Chapter IX.Of Order and Chance, of Good and Evil Fortune
[1]A
[2]The weakness that brings us back to order is better than the strength that leads us away from it.
[3]True rhythm is so naturally agreeable to us that it is impossible to sing in tune and dance in time without pleasure. Moral order is also measure and harmony; it is therefore impossible to live well without a secret and intense pleasure.
[4]Every thought of duty holds a man to his place in the universe, makes him feel and love it, like his native spot, easeful, comfortable, accustomed.
[5]Happy is he who is only fit for one thing!
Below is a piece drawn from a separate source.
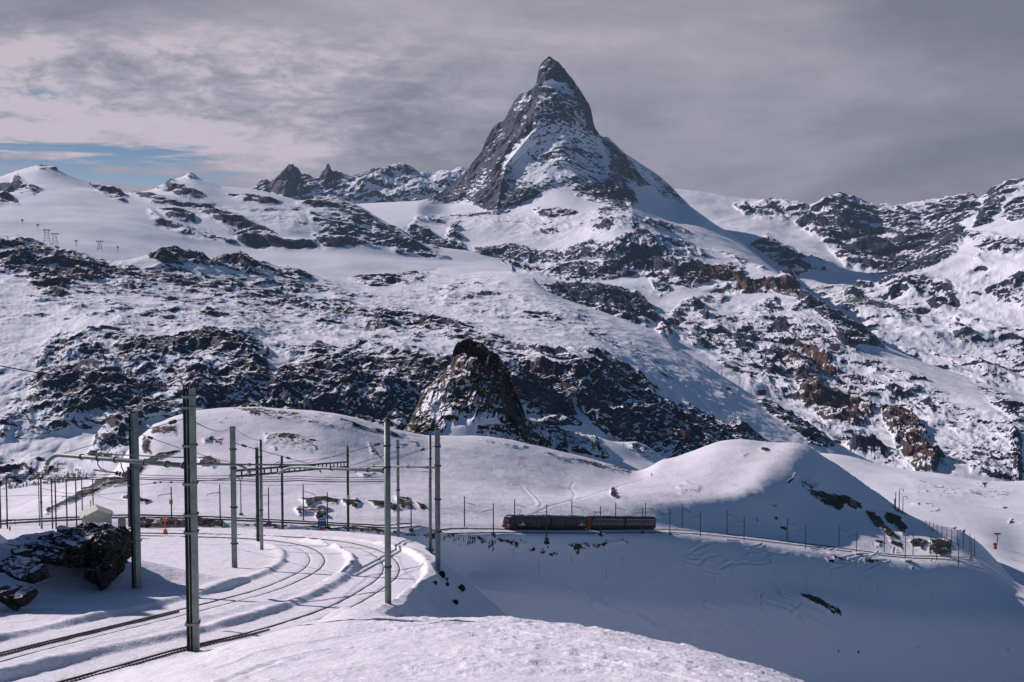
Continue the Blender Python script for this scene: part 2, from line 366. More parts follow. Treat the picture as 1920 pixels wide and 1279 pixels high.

In doing it he fulfils his destiny.
[6]There are some ills that are the health of the soul, ills that are preferable to that bodily strength which hardens the organs, oppresses the soul, and crushes the mind.
[7]There is for the soul but one way of escaping the ills of life; that is, to escape its pleasures, and to seek her own higher.
[8]Neither love nor friendship, respect nor admiration, gratitude nor devotion, should rob us of our conscience, and our discernment of good and evil. This is a possession that we are forbidden to sell, and for which nothing could repay us.
[9]The good is worth more than the better. The better rarely lasts.
[10]Perhaps by a just disposition of Providence, crimes multiply the ills that they seek to prevent. Perhaps if Caligula had not been killed by a blow, and by a conspiracy that at first seemed praiseworthy, Claudius would not have reigned, nor Nero, nor Domitian, nor Commodus, nor Heliogabalus. Caligula, after a few crimes, would have fulfilled his days, would have died in his bed, and the succession of the Roman Emperors would have taken another, and a happier course. Perhaps what is evil, or tainted with evil, produces nothing but evil. God keeps misfortunes in His own hand, and deals them out in season. We are enjoined to do good, and good only; that is our task.